Do you know what your SME’s value chain looks like? By closing examining your business’ value chain, you can find areas where you can boost your company. You can also look at regional and global value chains and look for how you can become a member of the chain and grow your business through these connections.
But what is a value chain?
The idea of a value chain was first introduced by Michael Porter in his book, Competitive Advantage. In his book, Porter explains the competitive advantage is created when companies look at the various activities that a company takes part in and how these processes and functions add value to what the business does.
The value chain is broken up into primary activities and support activities.
In the primary activities, you will examine how the following activities add value to the final product or service:
- Inbound logistics refers to the receiving, storing and distributing of raw materials and resources within your business.
- Operations refers to the process of convert the raw materials into a finished product or service. This is also concerned with the quality assurance you have in this process.
- Outbound logistics refers to how you deliver or distribute your product or service to the customer. Do you use a third party or do you deal directly with the client?
- Marketing and sales refers to the activities you use to convince your customers to buy from you rather than a competitor.
- Service refers to the after-sales service you offer a client once they have purchased your products.
In the support activities, you will look at:
- Infrastructure refers to the structures which are in place to help the business operate day-to-day. These structures are finance, legal, accounting, regulation, general management, quality assurance, public relations, etc. These structures are the ones not directly involved with the creation of the product.
- Human resource management refers to how you recruit, hire, motivate, reward and retain your staff. For service industries, people management is critical as they influence your client’s experience of your service.
- Technology development refers to all the software, hardware, procedures, equipment and technical knowledge that you need to create your final product. This is usually largely focused on at the research and development stage of your business. You need to stay on top of the recent technical trends in your industry.
- Procurement refers to the actions involved in getting the raw materials and resources you need to produce your product or service.
It is important to remember that none of these areas work in isolation and rather that they add value to each other. Secondly, the value chain is a two-way system with information going to the client and feedback coming back from the client telling where you have lost value or how you have had added value to the client’s experience.
How to boost your business with a value chain?
1. Draw a diagram of your value chain
Start with your end-product or service and work backwards to identify the various steps that were involved in getting the product produced. Ask yourself “What happens to the product right before it gets here?” Now that you have all the processes highlighted, write down the partners and resources involved in them.
2. Evaluate your value chain
Now that you know what your value chain looks like, you need to evaluate it. According to the Canadian Government’s guide on Linking into Global Value Chains, you should ask yourself the following questions:
- What are you doing well?
- What are you not doing well? Where are the weak points of the chain?
- Where is there room for improvement (product quality, production or processing efficiencies, logistics, and/or specialized product qualities)?
- Where are most resources concentrated?
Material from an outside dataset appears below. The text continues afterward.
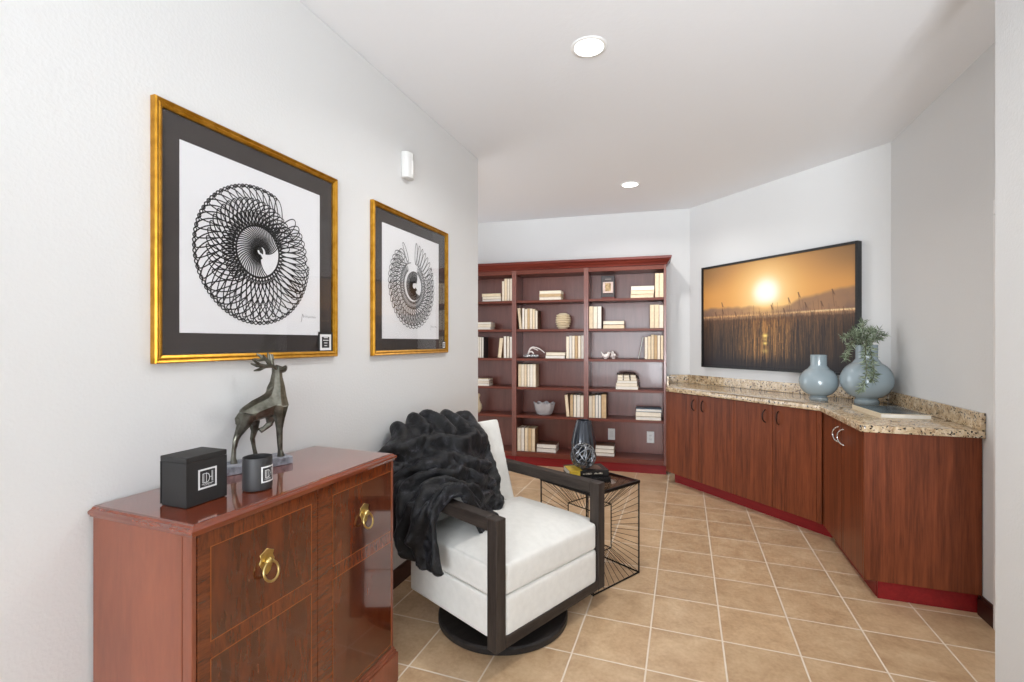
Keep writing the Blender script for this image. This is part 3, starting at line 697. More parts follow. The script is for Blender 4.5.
def paint_sunset(nx, ny):
    rng = np.random.default_rng(3)
    u, v = np.meshgrid((np.arange(nx)+.5)/nx, (np.arange(ny)+.5)/ny)      # v from the top
    def mixc(a, b, f): return a*(1-f[..., None])+np.array(b, float)*f[..., None]
    def sm(a, b, x): t = np.clip((x-a)/(b-a), 0, 1); return t*t*(3-2*t)
    def fbm(fx, fy, o=4, seed=0):
        r = np.random.default_rng(seed); out = np.zeros_like(u); amp = 1; tot = 0
        for k in range(o):
            gx, gy = int(fx*2**k)+2, int(fy*2**k)+2; g = r.random((gy, gx))
            X = u*(gx-1.001); Y = v*(gy-1.001); i = X.astype(int); j = Y.astype(int); a = X-i; c = Y-j; a = a*a*(3-2*a); c = c*c*(3-2*c)
            out += amp*((g[j, i]*(1-a)+g[j, i+1]*a)*(1-c)+(g[j+1, i]*(1-a)+g[j+1, i+1]*a)*c); tot += amp; amp *= .5
        return out/tot
    asp = 1.47; du = (u-.485)*asp; dv = v-.30; d = np.hypot(du, dv)
    im = np.zeros((ny, nx, 3))+np.array([156., 112, 66])
    im = mixc(im, (214, 150, 76), sm(-.05, .3, v)*.8)
    im = mixc(im, (244, 184, 104), np.exp(-(d/.42)**2)*.85)
    im = mixc(im, (122, 92, 62), sm(.2, .6, np.abs(u-.5))*sm(.32, 0, v)*.75)
    im = mixc(im, (255, 228, 170), np.exp(-(d/.21)**2))
    im = mixc(im, (255, 252, 240), np.exp(-(d/.125)**4))
    n = fbm(7, 5, 5, 4)
    top = .43+.05*(fbm(6, 1, 4, 8)-.5)*2-.10*sm(.55, 1, u)-.02*np.sin(u*9)
    cl = sm(-.012, .03, v-top)*(.55+.45*n)
    im = mixc(im, (138, 104, 80), np.clip(cl*1.1, 0, 1))
    im = mixc(im, (118, 92, 76), np.clip(cl*sm(.5, .8, n)*.9, 0, 1))
    im = mixc(im, (255, 200, 120), np.exp(-(np.abs(du)/.2)**2)*np.exp(-((v-.45)/.05)**2)*.7)
    im = mixc(im, (236, 182, 116), np.exp(-((v-.505)/.010)**2)*(.45+.4*fbm(40, 1, 2, 2)))
    im = mixc(im, (250, 222, 170), np.exp(-((v-.50)/.006)**2)*sm(.5, .9, u)*.8)
    # reed bed
    hz = .535+.02*(fbm(60, 1, 3, 5)-.5)
    bed = sm(-.012, .012, v-hz)
    dark = np.zeros_like(im)+np.array([84., 60, 42]); dark = mixc(dark, (40, 32, 32), sm(.55, .95, v)); 
    dark = mixc(dark, (150, 96, 44), np.exp(-(np.abs(du)/.3)**2)*sm(.98, .6, v)*.55)
    im = im*(1-bed[..., None])+dark*bed[..., None]
    def stroke(x0, y0, x1, y1, col, al, wd=1.0):
        m = int(max(abs(y1-y0)*ny, abs(x1-x0)*nx))+1
        for k in range(m):
            f = k/max(1, m-1); X = (x0+(x1-x0)*f)*nx; Y = int((y0+(y1-y0)*f)*ny)
            if not 0 <= Y < ny: continue
            for xi in range(int(X-wd), int(X+wd)+2):
                if 0 <= xi < nx:
                    a = al*max(0, 1-abs(xi+.5-X)/wd) if wd > .6 else al
                    im[Y, xi] = im[Y, xi]*(1-a)+np.array(col)*a
    for k in range(1500):
        x = rng.random(); y0 = rng.uniform(.5, .8); ln = rng.uniform(.1, .4); near = math.exp(-((x-.485)*asp/.33)**2)
        if rng.random() < .5: col = (36, 28, 28); al = .5
        else: col = (150+70*near, 108+50*near, 62+22*near); al = (.16+.5*near)*rng.uniform(.5, 1)*(1 if y0+ln < .95 else .7)
        stroke(x, y0, x+rng.normal(0, .006), min(1, y0+ln), col, al, rng.uniform(.9, 1.7))
    for k in range(330):
        x = rng.random(); y1 = .56; y0 = rng.uniform(.47, .545) if rng.random() < .85 else rng.uniform(.40, .5)
        stroke(x+rng.normal(-.006, .006), y0, x, y1, (96, 66, 44), .6, .9)
    for x, y in ((.155, .36), (.16, .43), (.52, .42), (.63, .37), (.69, .33), (.73, .42), (.88, .33), (.82, .42), (.60, .46), (.1, .45), (.26, .46)):
        stroke(x+.012, y+.14, x, y, (88, 60, 42), .8, 1.0); stroke(x+.012, y+.05, x, y, (84, 58, 42), .85, 2.4)
    for y, s_, a_ in ((.70, .016, 1), (.77, .013, .9), (.735, .012, .5), (.84, .02, .4)):
        im[:] = mixc(im, (255, 226, 120), np.exp(-((u-.48)*asp/(s_*1.5))**2-((v-y)/s_)**2)*a_)
    im[:] = mixc(im, (30, 26, 30), sm(.86, 1.0, v)*.8)
    im[:] = mixc(im, (34, 29, 32), sm(.42, .62, np.abs(u-.5))*sm(.55, .7, v)*.5)
    return np.clip(im, 0, 255)
nx, ny = 440, 300
img = paint_sunset(nx, ny)/255
imgl = np.where(img <= .04045, img/12.92, ((img+.055)/1.055)**2.4)
x0, x1, z0, z1 = SU0+.0185, SU1-.0185, SZ0+.0185, SZ1-.0185
gx, gy = np.meshgrid(np.linspace(x0, x1, nx+1), np.linspace(z1, z0, ny+1))
co = np.stack([gx, np.full_like(gx, -.040), gy], -1).reshape(-1, 3)
ii = np.arange(nx*ny); r_, c_ = ii//nx, ii % nx; a0 = r_*(nx+1)+c_
faces = np.stack([a0, a0+nx+1, a0+nx+2, a0+1], 1)
me = bpy.data.meshes.new('print_surface'); me.vertices.add(len(co)); me.vertices.foreach_set('co', co.ravel())
me.loops.add(faces.size); me.loops.foreach_set('vertex_index', faces.ravel())
me.polygons.add(len(faces)); me.polygons.foreach_set('loop_start', np.arange(0, faces.size, 4)); me.polygons.foreach_set('loop_total', np.full(len(faces), 4))
me.update(calc_edges=True)
ca = me.color_attributes.new('picture', 'FLOAT_COLOR', 'CORNER')
cc = np.ones((len(faces), 4, 4)); cc[:, :, :3] = imgl.reshape(-1, 1, 3); ca.data.foreach_set('color', cc.ravel())
m, nt, p = new_mat('sunset_print'); at = N(nt, 'ShaderNodeAttribute'); at.attribute_name = 'picture'
nt.links.new(at.outputs['Color'], p.inputs['Base Color']); p.inputs['Roughness'].default_value = .5
me.materials.append(m); o = bpy.data.objects.new('print', me); COL.objects.link(o); o.parent = t
MB().box(SU0+.0185, SU1-.0185, -.039, -.004, SZ0+.0185, SZ1-.0185).build('canvas', M['black_card'], t)

# ================================================================== SIDEBOARD
SB = Vector((-1.288, 1.230, 0)); TOPZ = .907
sb = thing('sideboard', 'polished mahogany sideboard with inlaid doors and brass ring pulls by left wall', 'sideboard', SB, R(-1.4))
ya, yb, xf, xb = -.402, .412, .194, -.186
def top_ring(o, z): return (xb-.004, xf+.014-o, ya-.010+o, yb+.004-o, z)
tm = MB(); b = tm.bm; rings = []
for o, z in [(.014, TOPZ-.027), (.006, TOPZ-.026), (.005, TOPZ-.021), (.001, TOPZ-.019), (0, TOPZ-.015), (0, TOPZ-.011), (.005, TOPZ-.008), (.008, TOPZ-.007), (.012, TOPZ-.002), (.018, TOPZ)]:
    q = top_ring(o, z); rings.append([b.verts.new(p) for p in ((q[0], q[2], z), (q[1], q[2], z), (q[1], q[3], z), (q[0], q[3], z))])
for a, c in zip(rings, rings[1:]):
    for k in range(4): b.faces.new((a[k], a[(k+1) % 4], c[(k+1) % 4], c[k]))
b.faces.new(rings[0][::-1]); b.faces.new(rings[-1])
tm.build('top', M['top_wood'], sb, 18)
for a in (ya, yb-.018): MB().box(xb, xf-.035, a, a+.018, .14, .8798, .002).build('side_panel', M['side_wood'], sb)
MB().box(xb, xf-.018, ya+.019, yb-.019, .14, .8798).build('carcass', M['base_dark'], sb)
for a in (ya, yb-.012): MB().box(xf-.033, xf-.0005, a, a+.012, .14, .8798, .002).build('corner_post', M['side_wood'], sb)
pm = MB()
pm.box(xb, xf+.014, ya-.014, yb+.014, 0, .115, .002).box(xb, xf+.009, ya-.009, yb+.009, .1155, .128, .004).box(xb, xf+.004, ya-.004, yb+.004, .1285, .139, .003)
pm.build('plinth', M['side_wood'], sb)
def ripple2():
    return wood('ripple_banding_rails', (62, 25, 10), (124, 59, 26), (6, 60, 10), .16, coat=.8, contrast=(.34, .66), dist=1.0, fine=0)
M['ripple_rail'] = ripple2()
ymid = (ya+yb)/2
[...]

Does this correspond with your most value-adding process competency?
- Where are there limited/abundant resources?
- What limits your growth?
- What do you wish you had more of? Less of?
- Are there logistical problems (think of supply, transportation and storage issues)? Where are they in the chain?
- What information do you and your partners need which could help you operate more efficiently?
- What change(s) would provide your firm with the greatest benefits?
- What relationships in the chain are the strongest and which ones could use more work?
- What would your consumers say are the product or service’s strengths or weaknesses? Are these reflected in your chain?
By going through these questions you will be able to highlight weak areas in your value chain.
3. Design a plan to work on your weaknesses
Now that you have highlighted the weakness, you need to design a plan on how to overcome them. Depending on the weakness, will depend on the solution. Here are four ideas:
- Outsource the weakness: Try to find a company that specialises in the area where you have a weakness. This is especially appropriate for areas that are supportive to your business.
- Learn: If you lack technical knowledge when it comes to creating your service or product then you may need to go back to school. Depending on the knowledge you need to gain, you may use an online service like Coursera to develop the knowledge you need.
- Collaborate: Find firms who you would be willing to collaborate with you to create an excellent product.
- Brainstorm: Get your team together to help offer suggestions on how to improve on your weaknesses.
By following these three steps, you will be able to use value chains to boost your business. Remember that value chains are not static and do change with the business environment you work in so you must review your value chain regularly.